There are countless other examples of unprovoked antifa violence against innocent people, including College Republicans, Trump supporters, conservative speakers on college campuses, and innocent bystanders. See here, here, here, here, here, and here.

This is not anti-fascism; it is fascism. Their entire movement is built on a lie.

The fact is antifa is a domestic terrorist movement. According to the Oxford dictionary, terrorism is defined as “The unlawful use of violence and intimidation, especially against civilians, in the pursuit of political aims.” Antifa, which uses unlawful violence to intimidate those who disagree with their totalitarian worldview and force them into silence, fits this definition.

Related reading: Alt-right and antifa attack American politics from the extremes

Don’t take my word for it. The US government has designated them as such. Politico reports “the Department of Homeland Security formally classified [antifa’s] activities as ‘domestic terrorist violence’. . . . A senior state law enforcement official said, ‘A whole bunch of them’ have been deemed dangerous enough to be placed on US terrorism watch lists.”

By using his platform as a member of the Dartmouth faculty to endorse this violence, Bray is giving a veneer of intellectual credibility to domestic terrorists. In so doing, he is serving the same function as radical clerics in Middle Eastern universities who offer religious and intellectual justifications explaining why it is morally acceptable for terrorists to attack the innocent.

To his credit, Dartmouth President Philip J. Hanlon has issued a clear and unambiguous statement disavowing Bray after his appearance on Meet the Press. “Recent statements made by Lecturer in History Mark Bray supporting violent protest do not represent the views of Dartmouth,” Hanlon said. “As an institution, we condemn anything but civil discourse in the exchange of opinions and ideas . . . the endorsement of violence in any form is contrary to Dartmouth values.”

Amazingly, over 100 Dartmouth faculty protested — not Bray’s endorsement of violence, but their president’s criticism of it — signing a letter calling on the Hanlon to retract the statement and apologize to Bray:

We have watched with gratitude as our junior colleague Mark Bray, on the strength of his historical scholarship, has become the national expert on a subject that is suddenly, terribly urgent: the twentieth-century history of fascism and anti-fascism, in Europe and, more recently, the United States. This is, of course, the kind of public recognition of Dartmouth scholarship that is celebrated in most situations. Instead, in this case, Professor Bray has been disavowed by Dartmouth at the request of a right-wing organization. . . .”
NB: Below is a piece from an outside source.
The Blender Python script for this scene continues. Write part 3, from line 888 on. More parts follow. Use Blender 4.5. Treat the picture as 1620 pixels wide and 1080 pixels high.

It is pathetic that the faculty of one of America’s leading universities can’t seem to grasp the fact that a university’s very purpose is to serve as a sanctuary for free speech and open inquiry — and that it is outrageous for one of their own to publicly advocate shutting down free speech through terrorist violence.

Bray describes his book as “an unabashedly partisan call to arms.” He means it literally, not metaphorically. He may not care about liberal democratic values, but it is because others do that he has the right to express his abhorrent views, which would be a better fit at the Pyongyang University than at Dartmouth.